By the early 20th century, Republicans were playing with the power of the government to change society with a new system of government called socialism. It turned out that the Democrats were even more excited about socialism and created the first program that took money from people for their own good and “gave” it back to them at its discretion. Luckily, communists and socialists became unpopular and the Republicans fought back in the late 40s by being against the Reds.

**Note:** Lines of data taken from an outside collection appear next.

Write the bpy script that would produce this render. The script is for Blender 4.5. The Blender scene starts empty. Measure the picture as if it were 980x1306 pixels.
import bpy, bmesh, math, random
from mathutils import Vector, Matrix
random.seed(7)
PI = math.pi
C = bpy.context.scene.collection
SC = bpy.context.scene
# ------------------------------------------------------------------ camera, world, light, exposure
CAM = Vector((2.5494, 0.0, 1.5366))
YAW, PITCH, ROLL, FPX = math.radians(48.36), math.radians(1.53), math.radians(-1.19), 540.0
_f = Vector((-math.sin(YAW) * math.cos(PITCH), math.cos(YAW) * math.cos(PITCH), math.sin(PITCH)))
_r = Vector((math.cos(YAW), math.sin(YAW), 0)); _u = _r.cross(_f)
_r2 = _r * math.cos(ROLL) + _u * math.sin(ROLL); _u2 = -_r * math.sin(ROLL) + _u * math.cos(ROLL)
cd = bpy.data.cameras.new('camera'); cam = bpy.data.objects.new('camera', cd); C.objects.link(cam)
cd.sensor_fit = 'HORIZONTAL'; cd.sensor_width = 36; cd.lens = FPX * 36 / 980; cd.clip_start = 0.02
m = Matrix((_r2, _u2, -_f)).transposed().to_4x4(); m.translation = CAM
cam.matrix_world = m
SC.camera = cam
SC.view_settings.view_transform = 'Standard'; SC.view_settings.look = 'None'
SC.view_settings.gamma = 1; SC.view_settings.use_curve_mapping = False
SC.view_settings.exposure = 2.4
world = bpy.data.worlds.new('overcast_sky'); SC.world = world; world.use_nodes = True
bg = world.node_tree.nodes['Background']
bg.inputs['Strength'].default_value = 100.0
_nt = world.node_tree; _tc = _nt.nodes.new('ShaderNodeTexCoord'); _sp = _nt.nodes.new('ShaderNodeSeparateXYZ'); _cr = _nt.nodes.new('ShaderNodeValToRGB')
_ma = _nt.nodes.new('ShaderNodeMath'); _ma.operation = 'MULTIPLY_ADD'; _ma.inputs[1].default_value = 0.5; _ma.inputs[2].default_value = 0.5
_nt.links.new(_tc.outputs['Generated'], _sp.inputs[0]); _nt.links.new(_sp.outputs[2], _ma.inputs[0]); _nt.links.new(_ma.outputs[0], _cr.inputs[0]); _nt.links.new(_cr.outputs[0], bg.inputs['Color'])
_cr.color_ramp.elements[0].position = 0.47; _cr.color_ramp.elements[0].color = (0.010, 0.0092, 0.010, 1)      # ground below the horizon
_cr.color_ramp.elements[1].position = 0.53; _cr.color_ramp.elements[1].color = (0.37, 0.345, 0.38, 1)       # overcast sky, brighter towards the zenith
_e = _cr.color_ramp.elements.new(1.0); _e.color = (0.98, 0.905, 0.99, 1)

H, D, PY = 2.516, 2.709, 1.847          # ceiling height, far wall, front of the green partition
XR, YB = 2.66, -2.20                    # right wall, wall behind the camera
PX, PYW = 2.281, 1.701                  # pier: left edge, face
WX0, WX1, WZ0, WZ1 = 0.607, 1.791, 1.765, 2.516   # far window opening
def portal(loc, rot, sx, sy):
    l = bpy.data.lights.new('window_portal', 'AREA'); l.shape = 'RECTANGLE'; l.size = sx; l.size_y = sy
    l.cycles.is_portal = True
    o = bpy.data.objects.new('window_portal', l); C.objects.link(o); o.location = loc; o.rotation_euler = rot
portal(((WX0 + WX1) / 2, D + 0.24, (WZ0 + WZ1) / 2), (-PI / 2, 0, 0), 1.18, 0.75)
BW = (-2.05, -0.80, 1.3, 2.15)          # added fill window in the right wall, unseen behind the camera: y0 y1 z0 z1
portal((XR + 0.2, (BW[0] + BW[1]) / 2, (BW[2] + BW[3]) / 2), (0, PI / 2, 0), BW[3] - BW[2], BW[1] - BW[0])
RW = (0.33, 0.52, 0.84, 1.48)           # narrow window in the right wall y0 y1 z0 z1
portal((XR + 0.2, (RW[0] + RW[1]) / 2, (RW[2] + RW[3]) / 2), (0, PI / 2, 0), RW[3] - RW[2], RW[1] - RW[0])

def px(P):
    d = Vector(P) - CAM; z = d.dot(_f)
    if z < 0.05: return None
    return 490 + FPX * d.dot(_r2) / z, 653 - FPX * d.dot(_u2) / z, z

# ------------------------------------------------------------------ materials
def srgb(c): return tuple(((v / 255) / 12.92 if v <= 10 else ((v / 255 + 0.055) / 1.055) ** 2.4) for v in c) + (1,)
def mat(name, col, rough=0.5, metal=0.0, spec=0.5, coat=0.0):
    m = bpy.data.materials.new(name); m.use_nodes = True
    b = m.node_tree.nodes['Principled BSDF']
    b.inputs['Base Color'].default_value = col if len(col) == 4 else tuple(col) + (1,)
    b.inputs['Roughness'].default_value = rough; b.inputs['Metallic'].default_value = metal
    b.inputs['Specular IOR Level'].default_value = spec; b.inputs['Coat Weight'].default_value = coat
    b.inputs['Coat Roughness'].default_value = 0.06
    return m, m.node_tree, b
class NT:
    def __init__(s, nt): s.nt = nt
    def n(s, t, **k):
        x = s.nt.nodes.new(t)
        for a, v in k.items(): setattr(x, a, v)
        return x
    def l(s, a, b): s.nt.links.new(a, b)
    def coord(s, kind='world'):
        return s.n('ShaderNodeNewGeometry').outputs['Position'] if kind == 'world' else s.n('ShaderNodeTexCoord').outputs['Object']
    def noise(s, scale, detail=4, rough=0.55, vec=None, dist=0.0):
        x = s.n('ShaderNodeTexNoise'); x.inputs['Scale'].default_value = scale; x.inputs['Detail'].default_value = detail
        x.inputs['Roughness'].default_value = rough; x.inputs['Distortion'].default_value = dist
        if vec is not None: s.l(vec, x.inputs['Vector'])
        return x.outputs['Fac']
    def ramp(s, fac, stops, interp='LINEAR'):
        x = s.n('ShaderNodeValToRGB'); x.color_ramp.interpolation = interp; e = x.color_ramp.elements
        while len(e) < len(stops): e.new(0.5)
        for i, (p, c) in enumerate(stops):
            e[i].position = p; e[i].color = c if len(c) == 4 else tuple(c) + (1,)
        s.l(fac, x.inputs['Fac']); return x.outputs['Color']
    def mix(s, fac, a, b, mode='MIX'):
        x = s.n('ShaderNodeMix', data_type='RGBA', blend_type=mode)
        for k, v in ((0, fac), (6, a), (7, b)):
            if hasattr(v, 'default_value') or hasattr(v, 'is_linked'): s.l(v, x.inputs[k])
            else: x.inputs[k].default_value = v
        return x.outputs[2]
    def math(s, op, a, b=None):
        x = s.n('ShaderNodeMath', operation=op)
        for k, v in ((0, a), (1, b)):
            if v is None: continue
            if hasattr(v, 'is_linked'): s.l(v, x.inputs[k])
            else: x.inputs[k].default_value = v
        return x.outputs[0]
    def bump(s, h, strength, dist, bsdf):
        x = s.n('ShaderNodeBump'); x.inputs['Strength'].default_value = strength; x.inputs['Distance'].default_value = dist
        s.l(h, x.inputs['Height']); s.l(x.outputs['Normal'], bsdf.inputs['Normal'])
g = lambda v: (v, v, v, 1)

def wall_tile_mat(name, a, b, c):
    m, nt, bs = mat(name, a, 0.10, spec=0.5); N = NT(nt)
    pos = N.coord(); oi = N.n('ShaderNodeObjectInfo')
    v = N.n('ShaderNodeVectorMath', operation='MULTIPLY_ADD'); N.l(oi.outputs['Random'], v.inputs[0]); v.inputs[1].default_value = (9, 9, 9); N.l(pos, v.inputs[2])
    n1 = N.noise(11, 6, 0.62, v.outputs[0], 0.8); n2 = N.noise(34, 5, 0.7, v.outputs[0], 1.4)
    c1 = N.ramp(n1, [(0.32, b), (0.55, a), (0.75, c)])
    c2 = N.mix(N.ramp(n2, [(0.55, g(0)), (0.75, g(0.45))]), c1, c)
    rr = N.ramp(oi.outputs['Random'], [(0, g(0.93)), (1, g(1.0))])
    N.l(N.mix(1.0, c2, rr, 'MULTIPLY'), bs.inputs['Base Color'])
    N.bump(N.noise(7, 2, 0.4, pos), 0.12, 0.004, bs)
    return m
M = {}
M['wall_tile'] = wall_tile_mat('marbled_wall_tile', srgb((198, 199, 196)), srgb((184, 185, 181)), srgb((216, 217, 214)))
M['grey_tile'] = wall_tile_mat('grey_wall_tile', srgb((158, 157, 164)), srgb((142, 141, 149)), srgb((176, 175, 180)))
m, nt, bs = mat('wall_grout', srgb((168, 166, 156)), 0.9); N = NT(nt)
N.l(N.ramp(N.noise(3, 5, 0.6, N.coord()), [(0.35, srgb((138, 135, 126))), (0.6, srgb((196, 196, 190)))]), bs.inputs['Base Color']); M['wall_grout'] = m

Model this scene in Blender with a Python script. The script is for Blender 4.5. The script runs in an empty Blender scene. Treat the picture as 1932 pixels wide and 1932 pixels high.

This continued for some time and the Republicans became fiscal hawks as well, pushing tax increases to balance the budget. The last balanced budgets were during Eisenhower’s administration. His Vice President, Richard Nixon, was also hawkish on communists, but not as much on the budget. By 1968, the Democrats were in full anarchy mode. They had young people, but they wanted to overthrow their parents. Then they discovered the power of scandal.
The collapse of the Nixon administration led to an easy win for Democrats. Unfortunately, their president ran a White House of incompetence. That’s when it started to turn. Ronald Reagan offered tax cuts and the possibility that economic growth and government spending were not mutually exclusive. The hippie choice of a president was proven a failure.
Now we have an administration where government exists for political gratification and a group of former Obama voters who have turned on him. The Democrats have lost the house and may lose the Senate. They certainly have no chance to win the White House in 2016, since Obama doesn’t like to campaign for anyone and he’ll be politically radioactive anyway. We may have turned a corner where Democrat is becoming a dirty word. It only took the complete destruction of our freedom and liberty.
Huffpoo caused a bit of a stir when they splashed a picture of Barack Obama morphed with a picture of George W. Bush. I suppose this represents some progress unless you become the New York Times and retract your anti-Obama headline. For whatever reason, NSA data mining has been the straw that broke the jackass’ back, instead of Gitmo or rendition or the War on Terror or concessions of tax rates or anti-drug legislation or stagnation on gay marriage being that straw. Typically, having no frame of reference, the left is comparing Obama’s department of personal grudges to Bush’s attempt to do something and anything to prevent another September 11.
You can criticize Bush, but don’t try to connect him to your Teleprompter Jesus. Bush collected phone calls either going out or coming in from other countries, a small fraction of total US phone traffic. He did this because the CIA and the military proved themselves to be woefully inept following 9/11. I can forgive overreaction a few years after the worst terror attack in history. I cannot accept what is essentially snooping over a decade after the fact. I know Bush did some things wrong, but he had a lot more right.
Still, this may be a necessary stage for liberals. They need their big fat Bill Clinton teddy bear, so they cling to the idea that he was the bestest president ever and Bush turned everything to crap. When disillusioned with Obama, they compare him to Bush, even though many in his cabinet were from the Clinton era, including Eric Holder. If you are more comfortable believing Obama is bad like Bush, go ahead. Eventually you will like George Bush and question the Clintons. It’s happened before.